There's RFC 3887 (Message Tracking Query Protocol). The product I work 
on has implemented that.

> Granting that the point of this working group is not to fix SMTP, the 
> semantics of the JMAP submit protocol ought to allow for delivery of 
> failure status without generating a needless bounce message just as a 
> place to put information from the site MTA's delivery attempt.

Agreed.

> If the failure happens farther down the line in a forwarding chain, we 
> can't do anything about it, but from a usability perspective bounce 
> messages are worse than useless, so anything that can reduce the 
> number of such messages that users see is a net win.

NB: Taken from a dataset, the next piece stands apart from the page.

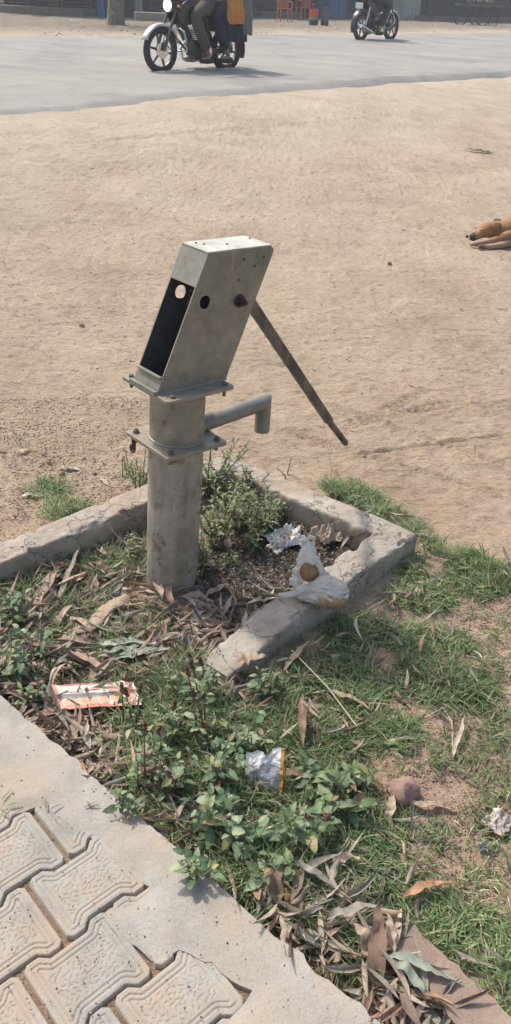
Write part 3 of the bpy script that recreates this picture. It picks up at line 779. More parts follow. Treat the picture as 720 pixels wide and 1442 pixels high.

Bounce messages that are standards compliant are useful (and are 
frequently used to implement automatic un-subscription for mailing 
lists). But what I would say is that a mail client UI that shows bounce 
messages as "just another message in the INBOX" is not a good UI.

> The point that I am arguing is that sent messages really do have a 
> place in something that is notionally a mail store,

Draft Messages and Sent Messages belong in a mail store; the \Sent and 
\Draft RFC 6154 folders are well-within scope for JMAP.

> and those messages serve as a place where delivery status can be 
> found.

I'm generally supportive of this goal. However, I want the JMAP base 
spec to deploy quickly so I'd like to keep the amount of additional 
mandatory system complexity JMAP requires over-and-above Submission+IMAP 
to a minimum. I'm supportive of some additional complexity in exchange 
for ease-of-client development. But I don't think improved bounce 
handling is the right place to make that tradeoff in the base JMAP spec. 
Improved bounce handling could make a good JMAP extension.